Building dokku-cf-tunnel-update to expose my websites to the internet

I created a new Dokku plugin called dokku-cf-tunnel-update that would tell Cloudflare via an API call the new static IP of my websites. I’ve open sourced it so anyone can use it! I started coding it in bash but quickly realized that it would be far easier for me to build and maintain in my native Ruby, so switched to that.

If you try the plugin, be aware that it’ll wipe all current hostnames set up in your tunnel unless they are also configured in the .cf-tunnel-config file that the repo mentions in the README.

You just need to set 3 environment variables CF_ACCOUNT_UUID, CF_TUNNEL_UUID, and CF_AUTH_TOKEN in your home user and Dokku user’s shell environment (usually in ~/.bashrc or ~/.profile) depending on how your system is set up.

I’ve also added a systemd service to the repo that runs a dokku ps:restart when your system restarts, which calls the plugin, and ensures that all IPs are correct.

Now my websites are served from my house

Now my websites are served from my house!

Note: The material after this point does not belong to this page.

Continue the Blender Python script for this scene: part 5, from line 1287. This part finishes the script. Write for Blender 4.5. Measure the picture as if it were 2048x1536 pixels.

Clicking on any of the following will first route you through global DNS infrastructure, then Cloudflare, into their tunnel, into my router, then my Framework mainboard, through nginx, into the Docker container Dokku is hosting my Sinatra or Rails Ruby app on, to the Sinatra or Rails rack-based server:

https://djmuzach.com

https://dialacompliment.com

https://literallyfiftyshadesofgray.com

Neat, eh?

* Disclaimer: Although Framework provided some of the hardware for me to experiment on as an employee, I wrote this post during my own time. Hopefully folks don’t find the links to the Marketplace too self-promotional, but I figured they’d be useful if people wanted to build something similar!